First : the development of the State power of the bourgeoisie, the reinforcement of its material means of intervention and the increased use of such intervention is in no way the consequence of simple technical and economic requirements, nor of the inevitable evolution of political power in general, but a direct function of the historical constitution of the proletariat as a class. The State of the imperialist epoch is not only the product of the class antagonism built into the capitalist production relation right from the beginning: it is the State of the epoch of revolutions and counter-revolutions ; it is expressly organized as the State of pre-emptive counter-revolution.
   
Second : the process of constitution of the proletariat as a class is, for the fundamental reason indicated above, an unfinished process, counteracted by the very capitalism which sets it in motion.
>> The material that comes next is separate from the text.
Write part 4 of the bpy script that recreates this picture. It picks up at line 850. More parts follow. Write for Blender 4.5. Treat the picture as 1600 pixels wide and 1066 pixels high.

This process precisely cannot be brought to a conclusion without the proletarian revolution : the proletariat can only finally complete its constitution as a class in so far as it succeeds in constituting itself as the ruling class, through the dictatorship of the proletariat. But this suggests that the dictatorship of the proletariat must itself be a
contradictory situation, in a new sense: a situation in which the proletariat can finally succeed in overcoming its divisions and form itself into a class, yet in which at the same time it begins to cease to be a class to the extent that it ceases to suffer exploitation. Thus we can understand why, as we are now seeing, the arguments about the dictatorship of the proletariat immediately involve arguments about the proletariat itself, and why the abandonment of the concept of the dictatorship of the proletariat immediately causes the concept of the proletariat itself to 'disappear'. The circle is closed: the working people, if they do not constitute a proletariat, cannot hold State power as a class; they simply need the State to provide for their needs. It is a nice dream, but it is unfortunately only a dream.